Les bilans varient bien entendu selon les collectivités. Pour le Tarn par exemple, le déficit entre les dépenses et les recettes de compensation pour les transferts de personnels en 2010 dépasse 3 millions € (chiffre donné par M. Thierry Carcenac, président de ce département et de la CCEC).
Le cas du forfait d'externat est significatif. Les élus ont constaté un coût, à effectif constant, de 40 à 60 % supérieur au montant de la compensation.
Au total, les perspectives sont alarmantes pour deux raisons au moins : la poursuite de mouvements de transferts sans cohérence d'ensemble et les déficits croissants.
Il ne nous était pas possible de traiter la question des transferts de personnels sans aborder deux dossiers d'actualité, les maisons départementales des personnes handicapées (MDPH) et les parcs d'équipement, qui sont de véritables « bombes à retardement » pour les collectivités territoriales.
Ces deux opérations mériteraient chacune une étude à part. Le rapport se limite à quelques observations générales concernant des transferts, engagés postérieurement à la loi de 2004, sans rationalité ni méthodologie, et qui se révèlent, au final, particulièrement dispendieux.
A cela s'ajoutent les effets d'autres transferts liés à divers phénomènes en cours : l'impact de la restructuration des services de l'Etat, « l'incontinence réglementaire » de l'Etat qui se poursuit, voire s'accroît, l'ensemble des décisions de l'Etat qui entraînent une augmentation des charges pesant sur les collectivités territoriales...

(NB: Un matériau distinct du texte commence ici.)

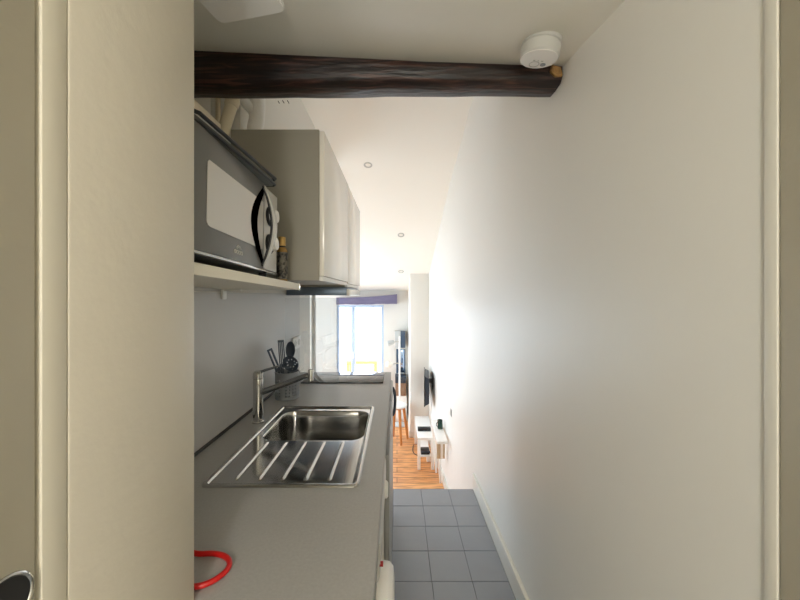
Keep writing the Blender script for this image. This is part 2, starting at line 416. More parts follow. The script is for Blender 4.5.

On constate donc un effet de ciseaux de plus en plus marqué : depuis 2004, on assiste à une évolution des dépenses de fonctionnement plus rapide que celle des recettes de cette même section. Compte tenu des contraintes exogènes qui pèsent sur la plupart des dépenses de fonctionnement (ainsi que de leur rigidité) et du peu d'élasticité des recettes de fonctionnement, l'équilibre budgétaire est partout menacé.
En conclusion, le bilan des transferts de personnels fait apparaître :
- un long processus de mise en oeuvre complexe et parsemé d'obstacles, depuis l'état des lieux initial jusqu'à l'intégration dans la fonction publique territoriale ;
- au-delà de leurs effets organisationnels immédiats, un impact structurel considérable sur les collectivités territoriales d'accueil nécessitant une adaptation du cadre et des modes de gestion aux caractéristiques des nouveaux agents et aux exigences spécifiques d'un service public de proximité ;
- des perspectives financières alarmantes liées au passif accumulé du fait de l'insuffisance du dispositif de compensation prévu et aux multiples effets indirects résultant des transferts opérés, le tout intervenant dans un contexte général de restrictions budgétaires.
Notre sentiment est qu'une réflexion d'ensemble et en profondeur sur cette politique de transferts est aujourd'hui nécessaire et la question du partage des responsabilités doit être un préalable à toute nouvelle décision relative aux transferts de personnels. C'est pour contribuer à cette réflexion que nous vous soumettons quatorze propositions.